Gardienne des mangroves, la communauté s’implique à fond dans la protection des ressources naturelles dans l’ouest de Madagascar

Speeches Shim

Lundi, 28 janvier, 2019
Des pêcheurs naviguent sur les eaux près de Kivalo
Photo: Bruno Rasamoel

La pirogue filait rapidement sur les eaux du grand chenal bordé de palétuviers, conduite de main de maître par le rameur assis à l’arrière de l’embarcation. Le matin était calme. Le seul son provenait du bruit de la pagaie dans l'eau et des cris sporadiques des oiseaux au-dessus de nos têtes, alarmés par notre intrusion.

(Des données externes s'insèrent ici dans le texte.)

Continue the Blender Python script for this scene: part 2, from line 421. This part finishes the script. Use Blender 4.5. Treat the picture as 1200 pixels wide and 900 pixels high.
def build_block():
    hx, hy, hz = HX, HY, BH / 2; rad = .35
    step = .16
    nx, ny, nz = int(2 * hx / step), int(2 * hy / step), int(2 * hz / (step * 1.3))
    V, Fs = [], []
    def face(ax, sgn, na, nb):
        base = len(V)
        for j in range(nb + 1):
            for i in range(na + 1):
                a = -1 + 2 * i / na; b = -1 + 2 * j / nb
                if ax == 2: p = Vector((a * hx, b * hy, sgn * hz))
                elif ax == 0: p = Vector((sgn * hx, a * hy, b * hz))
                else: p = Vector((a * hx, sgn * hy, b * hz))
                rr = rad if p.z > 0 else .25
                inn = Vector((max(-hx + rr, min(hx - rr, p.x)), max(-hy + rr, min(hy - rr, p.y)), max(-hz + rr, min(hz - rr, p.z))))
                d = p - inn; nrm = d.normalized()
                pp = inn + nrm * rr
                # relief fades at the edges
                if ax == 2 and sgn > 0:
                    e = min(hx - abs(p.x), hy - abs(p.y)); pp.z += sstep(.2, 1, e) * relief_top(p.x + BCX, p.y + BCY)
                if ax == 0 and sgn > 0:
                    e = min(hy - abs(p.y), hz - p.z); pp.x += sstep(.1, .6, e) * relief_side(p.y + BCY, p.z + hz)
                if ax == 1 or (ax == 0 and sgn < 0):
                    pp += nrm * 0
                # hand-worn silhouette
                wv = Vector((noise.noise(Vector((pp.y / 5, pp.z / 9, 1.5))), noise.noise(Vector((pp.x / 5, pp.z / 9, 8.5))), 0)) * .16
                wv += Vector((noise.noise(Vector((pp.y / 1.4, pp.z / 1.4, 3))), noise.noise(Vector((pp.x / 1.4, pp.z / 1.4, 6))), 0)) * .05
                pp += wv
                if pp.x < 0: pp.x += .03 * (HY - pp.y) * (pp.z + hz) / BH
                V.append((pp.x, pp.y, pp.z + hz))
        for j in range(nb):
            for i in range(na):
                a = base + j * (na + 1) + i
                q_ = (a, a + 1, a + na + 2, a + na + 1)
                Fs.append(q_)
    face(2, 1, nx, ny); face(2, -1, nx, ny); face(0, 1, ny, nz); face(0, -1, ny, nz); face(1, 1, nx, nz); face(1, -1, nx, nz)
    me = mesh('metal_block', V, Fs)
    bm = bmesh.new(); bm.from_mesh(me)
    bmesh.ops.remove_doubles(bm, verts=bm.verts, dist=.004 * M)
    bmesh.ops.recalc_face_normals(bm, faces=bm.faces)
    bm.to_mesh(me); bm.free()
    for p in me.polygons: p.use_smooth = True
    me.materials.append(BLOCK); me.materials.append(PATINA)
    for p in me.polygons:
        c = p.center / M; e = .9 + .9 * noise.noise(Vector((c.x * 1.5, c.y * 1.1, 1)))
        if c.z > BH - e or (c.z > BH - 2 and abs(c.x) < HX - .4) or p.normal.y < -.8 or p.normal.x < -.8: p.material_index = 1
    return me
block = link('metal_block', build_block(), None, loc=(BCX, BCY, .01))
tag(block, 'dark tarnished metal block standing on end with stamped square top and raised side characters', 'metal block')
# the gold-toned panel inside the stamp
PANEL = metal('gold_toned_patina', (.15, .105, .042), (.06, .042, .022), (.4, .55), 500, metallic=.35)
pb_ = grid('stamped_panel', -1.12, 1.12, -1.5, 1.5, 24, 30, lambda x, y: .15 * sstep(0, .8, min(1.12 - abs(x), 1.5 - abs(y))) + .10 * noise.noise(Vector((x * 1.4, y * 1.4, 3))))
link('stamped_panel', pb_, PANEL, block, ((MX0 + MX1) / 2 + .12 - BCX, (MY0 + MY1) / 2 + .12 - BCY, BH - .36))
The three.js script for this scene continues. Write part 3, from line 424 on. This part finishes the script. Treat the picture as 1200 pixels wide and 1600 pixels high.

Nous étions en route pour Kivalo, un village de pêcheurs sis à une heure de pirogue au nord de Mangily, à Morondava, dans la région du Menabe. Un peu plus de 60 cabanes composent le village qui n’est pas accessible par la route. Justin Rakotomanahira vit ici et préside le Vondron’Olona Ifotony (VOI) ou la communauté de base qui gère et protège les ressources locales, en particulier les mangroves.

Les mangroves autour de Kivalo sont divisées en plusieurs zones, dont six sont exploitées comme bois de feu et de construction par les membres de la communauté locale en vertu de ce qu’ils appellent le «droit d’usage.» Les zones restantes sont «ala faly», c’est-à-dire aires protégées en malagasy.

Selon Justin, certains riverains sont tentés d’exploiter les mangroves des «ala faly», mais les VOI, aidés par les garde-forestiers, veillent au grain. Les menaces existent toujours. D’anciens riverains qui ont quitté le village pour aller travailler ailleurs sont revenus à Kivalo après de mauvaises récoltes et se sont établis à la périphérie du village. Ils veulent exploiter illégalement les mangroves pour en faire du charbon de bois. Les VOI et les garde-forestiers ont pu attraper trois de ces contrevenants en 2018 avec 21 sacs de charbon et les ont remis à la police / au tribunal de Morondava. Ils ont également saisi 59 fours actifs en lisière de la forêt.

Le travail des VOI est risqué et ils craignent les représailles des contrevenants. Justin dit qu'un Dina (convention locale) est en vigueur dans le fokontany et que tous ceux surpris en violation de la loi se voient imposer une amende de 50.000 Ariary. Cependant, comme les tensions montent et les membres du VOI se sentent menacés, Justin décide en novembre dernier de demander aux autorités régionales de l’environnement de faire appel aux forces de l’ordre. Il indique qu'avec le soutien des forces, la situation est plus ou moins sous contrôle.

Les garde-forestiers communautaires aident à la  protection des forêts menacées
Les garde-forestiers communautaires aident à la protection des forêts menacées
USAID Madagascar

 

Quand on lui demande pourquoi lui et les membres de VOI continuent à protéger la forêt de mangroves malgré la menace des trafiquants, Justin répond : "Je protège mon pays et je n'ai pas peur de mourir." Les mangroves sont importantes pour les villageois car elles constituent une source de nourriture et de revenu. En effet, les mangroves servent non seulement d’habitat pour les crabes et les petits poissons que les gens capturent et vendent, mais elles offrent en même temps une protection contre les inondations et l’érosion, contribuant à la sécurité du village.

La communauté se met maintenant à l’écotourisme et à l’apiculture pour diversifier ses moyens de subsistance. Justin ajoute qu'il espère une amélioration de la situation à l’avenir et que c’est la raison pour laquelle il continue de sensibiliser la population à protéger et à préserver les ressources locales. Son épouse, Joséphine Raharinirina, craint pour la vie de son mari, mais pense que son travail est pour la bonne cause car il ne cherche qu’à améliorer la vie de la communauté.

Le programme environnemental USAID Mikajy financé par l'USAID débutera bientôt ses activités à Menabe. Le programme travaillera avec les communautés et appuiera les dirigeants locaux comme Justin pour préserver la biodiversité et créer de nouveaux moyens de subsistance durables en harmonie avec leur environnement.